Senate Foreign Relations Committee Chairman Bob Menendez is working with a GOP colleague to get a Senate sign-off on an international disabilities treaty.
Menendez, D-N.J., and Republican Sen. John McCain of Arizona, urged ratification of the Convention on the Rights of Persons with Disabilities in an op-ed article in USA Today.
“In too many places, those with disabilities are housed in institutions separate from families, without access to the outside world. In some countries, the disabled are denied the most basic rights such as a birth certificate or a name,” the senators stated.
Menendez and McCain said 58 million Americans live with a disability. Worldwide, one billion people do, they said.
Menendez said the treaty promotes fairness and equality to other countries for people with disabilities. Menendez will lead a hearing on the issue Tuesday.
“The U.S. set the global gold standard for disabilities rights when we passed the Americans with Disabilities Act in 1990,” Menendez and McCain said in the opinion article. “The act not only improved the lives of Americans living with disabilities, but also inspired other nations to upgrade their laws to recognize that these universal apply to all citizens.

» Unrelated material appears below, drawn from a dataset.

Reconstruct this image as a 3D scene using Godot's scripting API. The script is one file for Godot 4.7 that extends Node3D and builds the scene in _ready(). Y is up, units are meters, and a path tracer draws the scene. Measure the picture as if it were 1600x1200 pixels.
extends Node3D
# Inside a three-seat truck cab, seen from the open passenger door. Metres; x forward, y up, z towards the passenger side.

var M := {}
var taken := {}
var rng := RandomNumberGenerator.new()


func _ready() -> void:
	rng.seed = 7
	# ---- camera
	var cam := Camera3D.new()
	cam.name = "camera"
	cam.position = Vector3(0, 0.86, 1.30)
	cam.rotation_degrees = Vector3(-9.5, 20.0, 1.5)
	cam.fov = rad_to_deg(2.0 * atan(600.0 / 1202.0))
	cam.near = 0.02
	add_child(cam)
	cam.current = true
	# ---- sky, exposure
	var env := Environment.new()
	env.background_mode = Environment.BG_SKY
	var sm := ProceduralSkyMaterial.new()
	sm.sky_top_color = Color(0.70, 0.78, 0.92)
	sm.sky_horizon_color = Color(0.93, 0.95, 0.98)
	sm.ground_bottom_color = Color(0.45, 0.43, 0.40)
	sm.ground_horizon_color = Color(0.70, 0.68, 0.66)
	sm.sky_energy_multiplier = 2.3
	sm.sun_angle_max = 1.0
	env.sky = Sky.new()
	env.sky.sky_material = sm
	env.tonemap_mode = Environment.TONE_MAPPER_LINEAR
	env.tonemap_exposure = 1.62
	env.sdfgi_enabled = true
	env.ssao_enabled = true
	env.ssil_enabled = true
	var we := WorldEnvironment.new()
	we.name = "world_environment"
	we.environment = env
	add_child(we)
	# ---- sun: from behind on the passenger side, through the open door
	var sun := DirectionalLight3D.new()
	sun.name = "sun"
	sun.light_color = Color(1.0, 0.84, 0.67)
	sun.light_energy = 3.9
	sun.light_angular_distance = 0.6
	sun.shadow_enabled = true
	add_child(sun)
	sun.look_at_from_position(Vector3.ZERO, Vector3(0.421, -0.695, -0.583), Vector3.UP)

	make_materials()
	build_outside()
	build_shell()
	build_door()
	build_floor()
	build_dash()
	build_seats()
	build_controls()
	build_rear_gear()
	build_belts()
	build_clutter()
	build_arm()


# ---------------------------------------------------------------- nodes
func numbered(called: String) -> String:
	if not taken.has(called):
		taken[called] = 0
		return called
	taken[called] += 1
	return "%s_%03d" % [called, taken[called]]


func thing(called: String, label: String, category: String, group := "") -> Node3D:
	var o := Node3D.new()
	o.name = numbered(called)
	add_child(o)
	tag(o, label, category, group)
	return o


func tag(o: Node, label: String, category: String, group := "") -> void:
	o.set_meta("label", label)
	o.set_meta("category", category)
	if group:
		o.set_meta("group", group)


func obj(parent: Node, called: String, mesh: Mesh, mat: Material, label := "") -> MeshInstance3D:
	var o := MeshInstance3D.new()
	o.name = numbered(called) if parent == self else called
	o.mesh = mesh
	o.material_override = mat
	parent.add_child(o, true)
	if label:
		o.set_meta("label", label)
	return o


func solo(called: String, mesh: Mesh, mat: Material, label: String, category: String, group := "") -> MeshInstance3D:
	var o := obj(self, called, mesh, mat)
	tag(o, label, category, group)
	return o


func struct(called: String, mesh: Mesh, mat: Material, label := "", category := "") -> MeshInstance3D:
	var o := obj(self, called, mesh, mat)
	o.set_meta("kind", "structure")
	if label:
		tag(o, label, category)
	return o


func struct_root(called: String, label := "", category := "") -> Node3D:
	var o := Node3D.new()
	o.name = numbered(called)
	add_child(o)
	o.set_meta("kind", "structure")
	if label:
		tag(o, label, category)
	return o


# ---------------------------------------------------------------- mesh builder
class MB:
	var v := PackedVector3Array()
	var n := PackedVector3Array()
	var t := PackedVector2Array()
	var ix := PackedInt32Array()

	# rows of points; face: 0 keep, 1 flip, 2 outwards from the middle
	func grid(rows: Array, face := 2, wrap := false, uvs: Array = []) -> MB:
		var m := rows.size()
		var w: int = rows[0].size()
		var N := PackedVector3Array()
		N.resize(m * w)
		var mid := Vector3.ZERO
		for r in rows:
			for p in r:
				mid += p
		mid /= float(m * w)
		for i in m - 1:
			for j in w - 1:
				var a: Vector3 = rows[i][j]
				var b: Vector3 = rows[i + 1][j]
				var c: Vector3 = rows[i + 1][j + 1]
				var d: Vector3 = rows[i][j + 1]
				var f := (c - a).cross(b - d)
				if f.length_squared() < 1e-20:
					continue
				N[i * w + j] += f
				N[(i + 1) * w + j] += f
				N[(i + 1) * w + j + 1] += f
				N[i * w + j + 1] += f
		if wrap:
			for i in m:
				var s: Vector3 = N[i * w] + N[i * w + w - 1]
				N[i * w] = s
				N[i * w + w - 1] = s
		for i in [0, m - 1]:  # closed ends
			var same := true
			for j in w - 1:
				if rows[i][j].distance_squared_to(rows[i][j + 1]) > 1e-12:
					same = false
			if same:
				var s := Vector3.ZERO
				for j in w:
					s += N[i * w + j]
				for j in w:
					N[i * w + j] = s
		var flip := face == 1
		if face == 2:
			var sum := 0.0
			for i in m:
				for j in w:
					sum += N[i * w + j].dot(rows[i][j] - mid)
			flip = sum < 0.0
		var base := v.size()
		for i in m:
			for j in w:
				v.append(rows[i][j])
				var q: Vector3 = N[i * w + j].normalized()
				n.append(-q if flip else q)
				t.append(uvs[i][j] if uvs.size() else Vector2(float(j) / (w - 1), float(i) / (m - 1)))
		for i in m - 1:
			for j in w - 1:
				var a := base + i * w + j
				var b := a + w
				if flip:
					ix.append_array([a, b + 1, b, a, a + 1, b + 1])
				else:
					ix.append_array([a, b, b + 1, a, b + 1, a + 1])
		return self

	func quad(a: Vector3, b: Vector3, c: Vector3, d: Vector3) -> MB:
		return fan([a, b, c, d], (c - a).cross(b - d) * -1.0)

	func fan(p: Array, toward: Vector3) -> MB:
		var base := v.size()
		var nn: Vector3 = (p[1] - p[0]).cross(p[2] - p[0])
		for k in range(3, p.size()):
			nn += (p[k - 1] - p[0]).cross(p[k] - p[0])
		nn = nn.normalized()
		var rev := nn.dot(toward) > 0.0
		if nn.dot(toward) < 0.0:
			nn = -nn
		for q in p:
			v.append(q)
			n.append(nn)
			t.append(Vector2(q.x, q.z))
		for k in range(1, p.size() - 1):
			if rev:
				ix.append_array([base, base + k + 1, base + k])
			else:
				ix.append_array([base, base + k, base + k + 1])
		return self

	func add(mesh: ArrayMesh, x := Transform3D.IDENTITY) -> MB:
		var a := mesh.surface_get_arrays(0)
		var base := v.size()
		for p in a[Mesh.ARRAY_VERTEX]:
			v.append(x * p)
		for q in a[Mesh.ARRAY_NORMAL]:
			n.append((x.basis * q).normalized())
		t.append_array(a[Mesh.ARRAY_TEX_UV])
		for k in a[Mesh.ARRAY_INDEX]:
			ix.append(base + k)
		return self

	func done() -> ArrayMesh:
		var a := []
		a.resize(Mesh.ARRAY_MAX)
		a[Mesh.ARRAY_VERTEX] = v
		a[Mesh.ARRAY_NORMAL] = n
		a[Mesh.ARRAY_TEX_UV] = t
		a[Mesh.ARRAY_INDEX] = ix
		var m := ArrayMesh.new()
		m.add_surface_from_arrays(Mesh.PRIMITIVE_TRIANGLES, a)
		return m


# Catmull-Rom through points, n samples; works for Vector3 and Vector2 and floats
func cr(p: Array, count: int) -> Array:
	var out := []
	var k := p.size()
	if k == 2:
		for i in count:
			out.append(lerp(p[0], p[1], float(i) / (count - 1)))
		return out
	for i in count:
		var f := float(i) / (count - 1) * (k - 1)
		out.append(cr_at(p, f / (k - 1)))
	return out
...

Menendez and McCain said the treaty is an extension of the act and launched discussions on access for the disabled internationally.
“That’s a discussion Americans must lead,” the senators said.
Among witnesses scheduled for the hearing is former Homeland Security Secretary Tom Ridge, who now chairs the board of the National Organization on Disability. Also on the agenda is testimony from Michael Farris, co-founder of the Home School Legal Defense Association. His group has said with the treaty the United Nations could decide educational issues for disabled children, according to CQ.
A previous attempt to get the Senate sign-off on the treaty failed, short five votes. Menendez said the loss was not because the treaty was harmful to national interests, CQ reported.
“We lost because opponents were willing to play with the facts and did it in a way that made a small, vocal minority seem like a large, impassioned movement,” Menendez said, according to CQ.
Menendez and McCain named colleagues’ concerns about U.S. sovereignty and the primacy of U.S. law as issues raised.
“This treaty would not constrain our sovereignty; it would extend the protection of human rights on which America has proudly led the world for decades,” Menendez and McCain said in the op-ed.
They also said the treaty would not change U.S. abortion laws, would not affect American parents’ right to home-school their children and hand no power to the United Nations or any other international body to change American laws.
Tuesday’s hearing also should allay concerns raised last time about the treaty vote being held during a lame-duck Congress, the senators said.